So, I'm having this rotten day. I am trying my best to have fun with the kids. Make apple butter, pies and jelly. And they are just not being pleasant to be around. And it hits me. My heart is breaking, and in order to try and keep it together, i get angry. I squeeze my heart until i cant breath and all that comes out is anger. (ok ok, that really isnt a new revelation, just i had a day where i actually could see it happening.)
I dont want to be that mom. So, all day long i tried not to get it out. There were a few moments when the anger escaped. The hurt escaped, I should say. I couldnt hold back the crying in the car on the way to get Thomas. I cried because my heart was broken, and i just love my kids so much!
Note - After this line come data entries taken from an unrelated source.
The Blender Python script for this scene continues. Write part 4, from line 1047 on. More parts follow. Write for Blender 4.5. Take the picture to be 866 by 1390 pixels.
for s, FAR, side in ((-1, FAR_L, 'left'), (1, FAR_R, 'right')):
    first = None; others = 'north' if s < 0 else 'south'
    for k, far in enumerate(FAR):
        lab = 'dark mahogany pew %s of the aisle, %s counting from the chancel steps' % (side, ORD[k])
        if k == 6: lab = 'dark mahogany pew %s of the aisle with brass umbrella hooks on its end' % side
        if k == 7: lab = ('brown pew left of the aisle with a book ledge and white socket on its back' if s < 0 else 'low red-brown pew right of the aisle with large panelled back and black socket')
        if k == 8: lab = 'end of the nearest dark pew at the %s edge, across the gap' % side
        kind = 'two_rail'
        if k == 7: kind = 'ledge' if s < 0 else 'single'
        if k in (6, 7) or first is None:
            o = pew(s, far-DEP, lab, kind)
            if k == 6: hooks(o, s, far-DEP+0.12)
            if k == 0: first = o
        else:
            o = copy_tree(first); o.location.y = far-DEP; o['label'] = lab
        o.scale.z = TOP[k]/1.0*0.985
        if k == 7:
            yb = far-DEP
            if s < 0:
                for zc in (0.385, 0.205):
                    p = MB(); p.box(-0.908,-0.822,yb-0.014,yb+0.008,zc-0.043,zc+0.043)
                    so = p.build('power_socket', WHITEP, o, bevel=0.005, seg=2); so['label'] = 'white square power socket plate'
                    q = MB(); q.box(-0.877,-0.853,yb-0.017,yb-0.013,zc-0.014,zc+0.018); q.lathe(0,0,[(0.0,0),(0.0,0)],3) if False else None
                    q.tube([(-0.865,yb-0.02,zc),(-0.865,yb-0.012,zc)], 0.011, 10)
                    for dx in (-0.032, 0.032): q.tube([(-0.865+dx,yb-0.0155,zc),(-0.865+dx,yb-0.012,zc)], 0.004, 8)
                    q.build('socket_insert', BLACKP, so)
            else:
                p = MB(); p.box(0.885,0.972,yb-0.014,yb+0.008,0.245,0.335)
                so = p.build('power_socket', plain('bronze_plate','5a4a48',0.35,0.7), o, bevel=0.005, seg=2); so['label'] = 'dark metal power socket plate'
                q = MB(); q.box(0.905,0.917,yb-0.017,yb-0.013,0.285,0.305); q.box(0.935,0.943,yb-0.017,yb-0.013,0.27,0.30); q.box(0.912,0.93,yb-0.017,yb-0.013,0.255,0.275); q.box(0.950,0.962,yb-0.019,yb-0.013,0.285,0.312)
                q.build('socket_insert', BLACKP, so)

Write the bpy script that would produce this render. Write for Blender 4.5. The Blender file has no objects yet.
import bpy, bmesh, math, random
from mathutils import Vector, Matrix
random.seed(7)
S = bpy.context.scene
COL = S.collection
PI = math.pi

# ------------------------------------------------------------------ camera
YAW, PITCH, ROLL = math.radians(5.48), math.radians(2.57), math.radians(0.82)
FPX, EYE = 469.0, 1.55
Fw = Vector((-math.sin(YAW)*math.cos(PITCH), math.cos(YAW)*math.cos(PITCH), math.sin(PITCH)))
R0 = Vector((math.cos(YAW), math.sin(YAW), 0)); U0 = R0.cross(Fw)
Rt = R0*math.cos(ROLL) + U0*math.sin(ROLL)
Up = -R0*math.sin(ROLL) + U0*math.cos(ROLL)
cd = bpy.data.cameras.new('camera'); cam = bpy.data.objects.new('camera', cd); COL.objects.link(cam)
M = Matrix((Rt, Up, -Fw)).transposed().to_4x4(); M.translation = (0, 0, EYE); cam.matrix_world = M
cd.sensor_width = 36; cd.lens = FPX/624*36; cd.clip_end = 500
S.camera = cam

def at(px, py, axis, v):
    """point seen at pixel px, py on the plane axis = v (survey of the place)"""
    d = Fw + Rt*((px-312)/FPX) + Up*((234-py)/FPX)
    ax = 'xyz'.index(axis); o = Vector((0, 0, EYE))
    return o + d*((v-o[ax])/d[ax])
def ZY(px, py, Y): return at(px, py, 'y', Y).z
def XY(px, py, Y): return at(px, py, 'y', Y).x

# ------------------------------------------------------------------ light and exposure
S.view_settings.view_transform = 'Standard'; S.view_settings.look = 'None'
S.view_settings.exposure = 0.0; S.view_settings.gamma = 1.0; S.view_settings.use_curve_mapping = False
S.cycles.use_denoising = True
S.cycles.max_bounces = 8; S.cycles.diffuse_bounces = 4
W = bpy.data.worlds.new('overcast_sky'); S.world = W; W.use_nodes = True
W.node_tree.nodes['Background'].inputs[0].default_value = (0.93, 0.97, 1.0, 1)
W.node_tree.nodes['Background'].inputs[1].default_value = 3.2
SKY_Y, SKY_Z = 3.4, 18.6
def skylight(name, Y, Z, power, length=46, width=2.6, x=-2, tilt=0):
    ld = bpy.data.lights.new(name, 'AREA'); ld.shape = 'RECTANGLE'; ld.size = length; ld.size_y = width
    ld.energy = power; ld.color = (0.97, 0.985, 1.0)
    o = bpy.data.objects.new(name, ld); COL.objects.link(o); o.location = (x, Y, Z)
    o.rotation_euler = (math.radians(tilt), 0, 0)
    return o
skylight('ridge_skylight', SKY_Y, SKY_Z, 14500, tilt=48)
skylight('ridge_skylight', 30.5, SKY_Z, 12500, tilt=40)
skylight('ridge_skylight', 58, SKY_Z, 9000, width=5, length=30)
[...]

I was wondering how many home-schooling moms (HSM) deal with kids just not listening to them. Mainly because i believe, and i dont know why i believe this, but that other HSM have perfect children who do as they are asked and never need to remind their kids to do their chores.... or their school work. That other HSM never have to raise their voices to get their children's attention. And of course, thinking that way makes me feel like i am a horrible homeschooler. That i am a horrible mom. And that the best thing i could possibly do is put my children in school. Now, this isnt a knock on people who put their kids in school. I believe there is a place for school and that teachers work very hard at what they do, and do a great job at it. But, like any occupation, there are days that you wonder if you made the right career choice. I had one of those days.
I know that it isnt always going to be like this. Messy house, children telling me that they hate me. I know that when i look back on these years,and my grandchildren call me because they think their parents are being unfair, i will smile. I will finally be good at this mothering thing when i no longer have children at home. And that is when i will get to be a GRANDmother. (GRANDparents earned their titles.) So why was today so much harder? Well, sitting and talking to Thomas about it, i think it was really because i was woken 4 times last night. And with that broken sleep, i was unable to parent the way that keeps my heart intact. My heart broke today because i am tired. My children were able to push my buttons in a different way. And they could smell my weakness, so they exploited it. Dont all children?! (that is rhetorical, if you tell me that your children dont, you may very well be banned from my blog.) :)
Today was not apart of our regular routine. I tried something new, on a day that i had little sleep. An exhausting attempt that i ought to have waited to do until i was properly rested. I think i will always question my homeschooling.... you know, the grass is greener on the other side, sort of question. I know. It is still just grass. And things will be different every single day. All i have to do is love my children and purposefully parent. And keep on keeping on. They learn. I just have to facilitate learning, and they learn. Please, dear friends, keep me in check. Remind me from time to time that there are struggles, and that i am not the only one!